Le leggende

   Su monte Cofano esiste una curiosa leggenda popolare che vide in contrasto trapanesi e custonacesi. Due compari pensarono di legare la montagna ad una fune e si accinsero a trascinarla fino a Trapani. Da qui la famosa espressione del dialetto cittadino “tira cumpari chi Cofanu veni” che è entrata a far parte dei modi di dire riguardo a un’impresa ritenuta impossibile da realizzare. Com’era naturale, infatti, l’enorme sforzo provocò la rottura della corda e la caduta in mare dei due compari che la tiravano.
   Gli abitanti di Custonaci, venuti a sapere del tentativo di furto da parte dei trapanesi della loro montagna, affinché il fatto non si potesse ripetere, misero a guardia di Cofano un loro “custode” di fiducia per proteggerlo.
   I trapanesi, delusi  per il triste epilogo della vicenda, desistettero dall’assurda azione di trascinare la montagna dalla loro parte. Fu tale la delusione per la mancata riuscita dell'impresa che, per vendetta, i due compari inviarono un demone malvagio che lanciasse su monte Cofano e sulla stessa Custonaci tante saette infuocate per distruggerne la stessa memoria. Il nefasto progetto venne, però, ostacolato dall’intervento divino che salvò miracolosamente Cofano e Custonaci, facendo deviare le saette infuocate in altre località.
   Una di queste saette colpì il custode che si pietrificò; un’altra colpì la vicina località di Bufara lasciando un’enorme voragine scavata nel terreno (la cui vera origine, in verità, è ignota).
in alto al centro della foto
 il custode di roccia
   Quanto all’uomo pietrificato si può identificare in una sporgenza calcareo-sedimentaria di monte Cofano, visibile ad occhio nudo sul versante Sud-Ovest, che, per gli abitanti di Custonaci, resterà sempre il custode della loro montagna. 
   Altra leggenda, altrettanto nota, è quella legata al ben noto 'passo della zita' a strapiombo sul mare e sito sul lato Nord del monte. Si tratta di una curva stretta e pericolosa a cui si fa risalire un vecchio e doloroso fatto accaduto a due innamorati  che, avendo deciso di sposarsi ad Erice, attraversarono quel passo per raggiungere la cittadina sulla vetta. 

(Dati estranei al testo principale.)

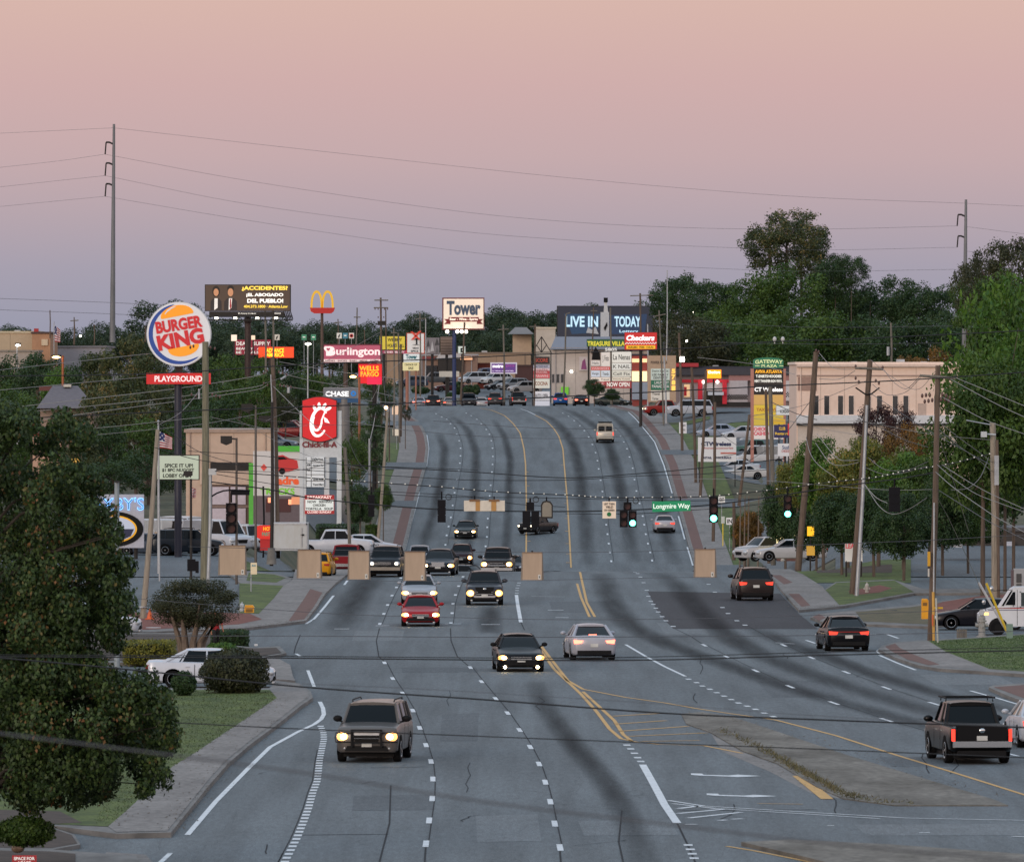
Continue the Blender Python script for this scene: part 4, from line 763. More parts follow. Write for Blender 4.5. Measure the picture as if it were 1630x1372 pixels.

   Al momento del passaggio il terreno franò e i due sventurati giovani caddero in fondo al mare. E' ancora possibile, durante le notti di pioggia, sentire i lamenti della giovane donna. I pescatori del luogo dicono anche di aver visto un pezzo di stoffa bianca galleggiare in mare sotto il precipizio che, dopo il triste epilogo della storia, prese il nome di 'passo della zita'. Dalla leggenda è derivato un modo di dire: si è soliti dare questo nome a un punto difficile e rischioso da attraversare in cui non è consigliabile avviarsi.